You can assign attributes to the nodes themselves and then request them like...

qsub -hard -l resourceX=TRUE ./path-to-my-job.script

That will run on any queue and only on hosts where the boolean comparison matches.

The advantage of tagging hosts and requesting those host-specific tags is that you don't have to create and manage a pile of queues with different resources attached. The philosophy of SGE is "minimal queues with each user responsible for requesting the resources he/she needs in order to be successful"

-Chris



Rick Reynolds II wrote:
We're planning to use SGE to send jobs to a set of worker machines.  Those 
worker machines are each connected to specific and different pieces of 
hardware.  So a specific job would need to be mapped to a specific worker 
machine that was connected to the appropriate hardware.

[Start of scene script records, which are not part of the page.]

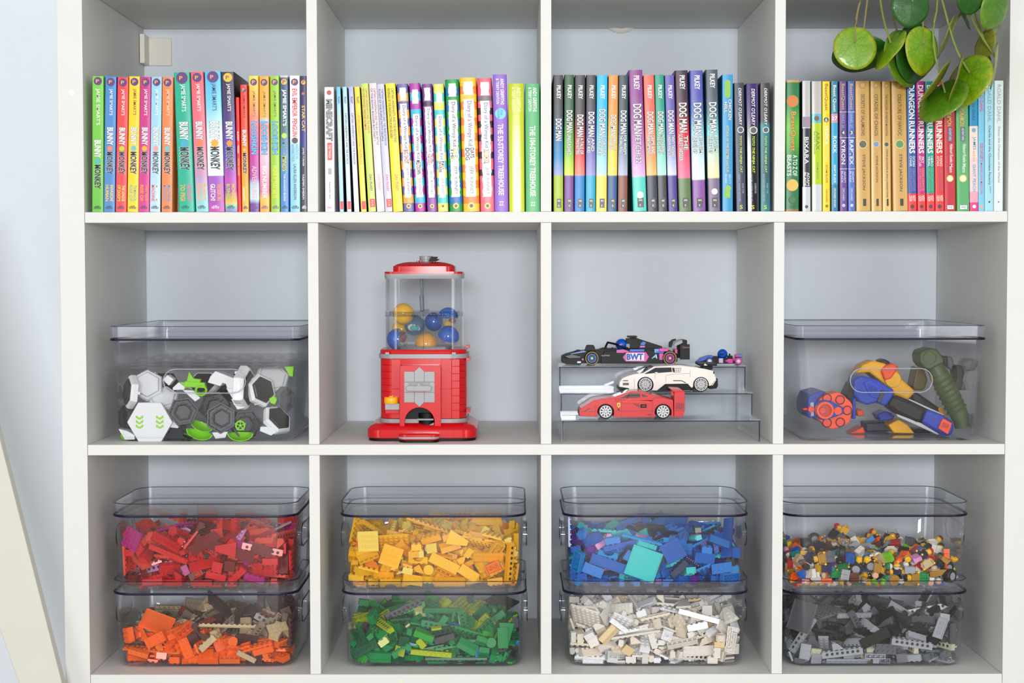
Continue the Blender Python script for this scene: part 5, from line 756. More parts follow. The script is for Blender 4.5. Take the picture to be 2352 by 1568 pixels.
PILE['yellow'] = '''p66 -206 -68 4 0 0 0,p24 116 -101 4 0 0 49,t18 256 77 25 -69 -70 5,p44 -217 -65 13 92 -37 0,b24 -64 -163 22 68 16 2,b16 9 -148 17 30 -94 2,t18 -41 -134 17 -4 70 -68,p66 204 -28 10 -5 -4 55,s24 -156 -156 26 7 -91 39,a14 -132 -169 13 36 0 1,l14 234 -132 5 -52 -84 4,b22 201 -119 11 0 0 -97,b14 36 -161 25 24 22 4,p26 51 -172 16 0 -83 54,b23 195 -157 14 98 -8 7,b16 53 -163 40 -56 14 20,p24 260 -61 26 47 -47 -52,b14 -255 76 46 70 -4 -70,b12 -226 -139 8 2 -70 -70,p18 -152 -118 18 1 99 6,b23 245 -95 25 67 0 -73,p44 118 -122 13 0 0 -55,p22 178 -88 4 0 0 98,p18 -107 -119 43 -61 76 -19,b24 110 -171 44 21 -67 67,b14 252 -13 44 7 10 65,b12 106 -150 33 -49 50 50,b23 -20 -120 40 -4 -7 27,b12 -189 -136 11 99 9 0,p66 199 -117 37 93 22 22,b23 -241 -133 26 0 0 99,p24 257 -127 35 64 0 -75,a14 136 -128 25 -53 -46 46,p212 -77 -55 26 4 -19 -76,s22 112 -128 45 -56 43 36,a14 -111 -55 22 -63 -54 35,b24 -213 -149 47 -92 -34 10,s22 -73 -114 27 -15 12 97,b23 -225 -77 28 -71 69 0,b22 -78 -165 52 5 9 69,p44 -149 -121 42 4 90 -40,b16 -72 -76 63 -86 11 -29,b24 -152 -148 50 52 74 -32,b22 156 -136 58 66 -42 -7,b14 95 -143 63 72 -8 20,t18 -125 -94 50 -2 -16 -44,p22 -79 -165 67 -1 -98 3,s22 142 -159 57 34 -81 23,b16 31 -149 57 -19 -15 96,s24 -34 -135 60 -13 -2 98,t18 -89 -62 76 -21 -56 79,b16 -250 -113 49 -58 -37 64,s22 -189 -158 72 -6 10 -38,s22 -44 -166 53 -61 -61 34,b23 -70 -103 65 80 34 -25,r22 -13 -166 54 -63 36 30,b14 173 -133 39 -13 52 -73,b23 -233 -100 68 -85 37 -10,b14 26 -161 93 -11 -59 -79,b24 -121 -103 75 9 -14 -88,p24 -199 -166 58 2 12 0,s24 255 50 72 -49 50 -49,r22 210 -130 62 14 -20 -71,p24 161 -123 68 73 -26 -21,b23 55 -120 82 71 -66 0,t18 237 -163 73 -24 70 20,a14 -44 -165 83 -98 15 -2,s22 92 -146 82 70 66 19,b22 132 -146 97 70 -39 26,p44 -125 -141 93 3 0 0,b12 6 -152 77 -55 21 28,p26 221 -57 72 93 -24 -25,b24 194 -156 113 -28 41 76,p26 171 -164 91 85 8 2,s22 -177 -135 88 84 35 -37,p26 35 -178 75 18 -68 68,b23 187 -168 60 -67 -11 -19,b24 -233 -132 87 6 39 91,p24 5 -125 84 -93 3 25,p44 -129 -178 98 -57 -41 -41,l14 121 -101 105 90 0 0,b22 111 -163 109 64 59 39,b22 -60 -166 104 2 -2 -70,b24 2 169 167 20 -72 60,b24 213 -86 83 -24 -92 7,b14 189 -110 98 26 -10 86,p44 235 -116 88 -70 -65 19,l22 -199 126 144 46 -66 32,p66 -246 -55 151 44 57 28,b14 -201 -169 93 -19 49 84,b12 219 -53 93 -88 32 13,p24 84 -134 106 -32 -34 73,p66 125 -118 127 92 31 -11,w34 78 -178 148 -69 12 12,b22 -52 -162 125 2 -2 -68,p22 -178 -105 93 20 -88 24,b24 221 20 139 55 -53 -59,b24 -212 -149 111 25 -4 12,b12 -257 -109 99 -32 -23 -66,a14 249 -48 97 -69 -43 -47,t18 -43 18 121 -18 55 -80,p26 221 -95 112 82 55 2,w34 120 -146 147 -17 6 0,b24 -88 -144 114 71 51 -3,w34 187 -134 135 -8 -16 -96,b12 161 -127 99 -52 -42 -11,p18 -103 178 146 69 -9 9,p18 62 -120 101 35 -31 -44,b24 -134 159 140 -5 -69 -70,l14 -52 -149 78 22 70 -67,p66 -123 -128 126 65 65 -24,s22 -5 -166 124 -7 60 79,b16 258 -78 108 53 53 -46,p22 -118 -133 113 76 -51 32,t18 -195 -25 155 46 43 16,b16 115 -36 150 60 42 54,b24 200 -40 138 -28 -72 33,p26 226 -73 137 28 -44 -82,p44 -262 -27 105 54 44 54,t18 -31 119 145 -49 73 -37,s24 52 -162 126 63 -1 18,t18 -96 -46 139 -21 62 -74,s24 -141 7 157 7 -17 65,p26 -217 -112 118 23 -95 11,w34 -203 -40 128 43 -29 -28,p24 -13 -34 134 -44 -88 0,r22 -12 -144 119 47 -63 52,b22 162 -77 152 -62 54 -54,b12 186 7 153 -7 -69 -70,b12 -36 -166 105 2 -2 -70,p18 85 4 140 87 29 36,b24 254 97 127 42 60 36,b24 243 -127 119 0 53 0,p22 262 12 151 37 60 36,l14 -46 -77 114 92 -4 -13,s24 2 80 135 -81 -57 -4,b22 236 -31 140 -2 89 -42,b12 11 -111 129 -54 66 -21,s24 -91 -97 120 -20 -31 -72,w34 -168 41 146 17 94 25,w34 -236 115 124 -19 -42 87,s24 -209 145 150 6 57 80,w34 211 83 161 1 -1 66,b12 67 78 157 10 -11 87,p26 34 36 138 37 -10 66,b23 249 36 146 69 -32 -63,s24 133 79 142 -12 -80 51,w34 -142 97 136 -2 -92 37,b14 141 -109 147 1 -97 17,r22 -44 -59 135 11 -23 -95,b24 -224 -123 137 68 70 -12,p26 -28 55 149 4 -1 55,p66 -21 113 161 0 3 -74,b22 40 -95 125 -43 30 -84,b22 163 45 158 61 39 66,b24 73 152 143 -5 78 61,b24 29 -46 140 12 20 53,p44 -200 -175 144 -68 0 -3,p22 -178 99 135 -38 -60 36,p66 147 124 170 89 -18 27,b24 50 -139 150 5 -18 -73,w34 86 133 166 15 -11 21,b24 -6 -144 151 15 -15 -5,b12 56 -22 149 -60 63 -24,b24 -117 138 153 12 46 -75,l12 -77 -57 128 16 -78 -58,p22 33 158 169 -22 -91 2,p212 -1 -65 170 -2 18 9,b22 58 -86 146 1 40 8,b22 6 -16 151 -65 -4 40,w34 -97 -44 153 -11 -4 -79,s22 192 -79 141 27 13 -39,b23 -50 -121 121 70 -67 -16,s22 198 45 145 52 -84 1,p18 -225 51 142 11 -24 81,b24 45 21 152 -24 82 -46,b12 -55 -34 146 -64 -26 43,b12 -73 47 149 -76 -12 28,b14 88 -7 157 -44 -58 24,p26 164 30 173 37 5 6,r22 -90 1 161 43 -14 -19,b12 -31 57 166 -4 -91 38,b24 -94 94 164 -46 -64 50,b12 93 -42 156 68 38 54,b24 -11 29 158 12 16 14,l12 12 -126 106 -13 -33 -35,p18 79 -62 158 36 -15 -56,p24 90 -130 162 -13 8 -44,b12 143 -32 154 93 -8 6,t18 115 118 182 16 -53 -79,a14 -105 22 144 -35 -22 -14,l22 -42 -10 151 4 12 95,l22 -70 50 161 45 86 -19,b12 102 101 195 -17 -71 54,p44 187 -139 156 12 0 98,s22 124 -90 164 -28 19 40'''
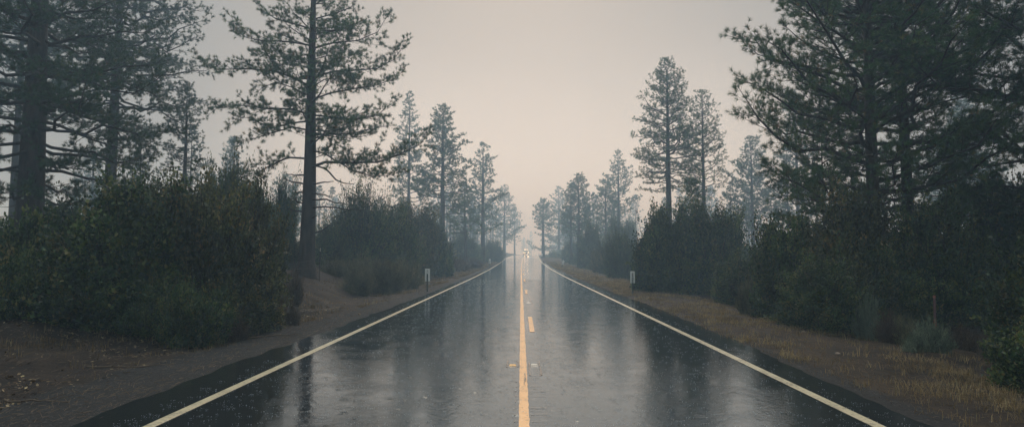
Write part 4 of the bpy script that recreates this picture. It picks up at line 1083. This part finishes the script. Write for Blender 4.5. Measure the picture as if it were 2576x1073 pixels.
# pale glow low over the end of the road
sz = nt.nodes.new('ShaderNodeSeparateXYZ'); L(tc.outputs['Generated'], sz.inputs[0])
e1 = N(nt, 'ShaderNodeMapRange', interpolation_type='SMOOTHSTEP'); e1.inputs['From Min'].default_value = .42; e1.inputs['From Max'].default_value = .02; L(sz.outputs['Z'], e1.inputs[0])
e2 = N(nt, 'ShaderNodeMapRange', interpolation_type='SMOOTHSTEP'); e2.inputs['From Min'].default_value = .86; e2.inputs['From Max'].default_value = .99; L(dot.outputs['Value'], e2.inputs[0])
em = N(nt, 'ShaderNodeMath', operation='MULTIPLY'); L(e1.outputs[0], em.inputs[0]); L(e2.outputs[0], em.inputs[1])
zn = N(nt, 'ShaderNodeMix', data_type='RGBA'); L(em.outputs[0], zn.inputs['Factor']); L(zm.outputs['Result'], zn.inputs['A']); zn.inputs['B'].default_value = (1.12, 1.01, .905, 1); zm = zn
nz = N(nt, 'ShaderNodeTexNoise'); nz.inputs['Scale'].default_value = 2.2; nz.inputs['Detail'].default_value = 3; L(tc.outputs['Generated'], nz.inputs['Vector'])
mr = N(nt, 'ShaderNodeMapRange'); mr.inputs['From Min'].default_value = .3; mr.inputs['From Max'].default_value = .7; mr.inputs['To Min'].default_value = .94; mr.inputs['To Max'].default_value = 1.06
L(nz.outputs['Fac'], mr.inputs[0]); L(zm.outputs['Result'], bg.inputs[0]); L(mr.outputs[0], bg.inputs[1])
mx = nt.nodes.new('ShaderNodeMixShader'); mx.inputs[0].default_value = .90; L(bg2.outputs[0], mx.inputs[1]); L(bg.outputs[0], mx.inputs[2])
L(mx.outputs[0], nt.nodes['World Output'].inputs['Surface'])
sl = D.lights.new('sun', 'SUN'); sl.energy = 1.0; sl.angle = math.radians(25); sl.color = (1, .87, .73)
so = D.objects.new('sun', sl); C.objects.link(so); so.rotation_euler = (-(PI / 2 - SUN_EL), 0, 0)

# ------------------------------------------------------------------ camera and render settings
cam = D.cameras.new('camera'); cam.lens = FV / 2575 * 36; cam.sensor_width = 36; cam.clip_end = 3000; cam.clip_start = .05
co = D.objects.new('camera', cam); C.objects.link(co); co.location = (0, 0, CAM_H); co.rotation_euler = (PI / 2 + PITCH, 0, YAW)
sc.camera = co
sc.view_settings.view_transform = 'Standard'; sc.view_settings.look = 'None'; sc.view_settings.exposure = -.2; sc.view_settings.gamma = 1
cy = sc.cycles
cy.use_denoising = True; cy.denoiser = 'OPENIMAGEDENOISE'
cy.max_bounces = 8; cy.diffuse_bounces = 3; cy.glossy_bounces = 3; cy.transmission_bounces = 3; cy.volume_bounces = 5; cy.transparent_max_bounces = 8
cy.sample_clamp_indirect = 4; cy.sample_clamp_direct = 0
cy.caustics_reflective = False; cy.caustics_refractive = False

The worker machines themselves all look pretty much the same (same kind of machines, same 
OS, etc.).  So I'm looking at differentiating the queues via the complex attributes.  E.g. 
giving each queue a Type via a string value that must be matched by 'qsub 
-l<attr>=<val>' kinds of commands.

Is this the only option in SGE for differentiating queues/machines based on attributes 
that aren't part of the worker machine itself?  I.e. are the complex attributes the only 
way of "tagging" machines or queues?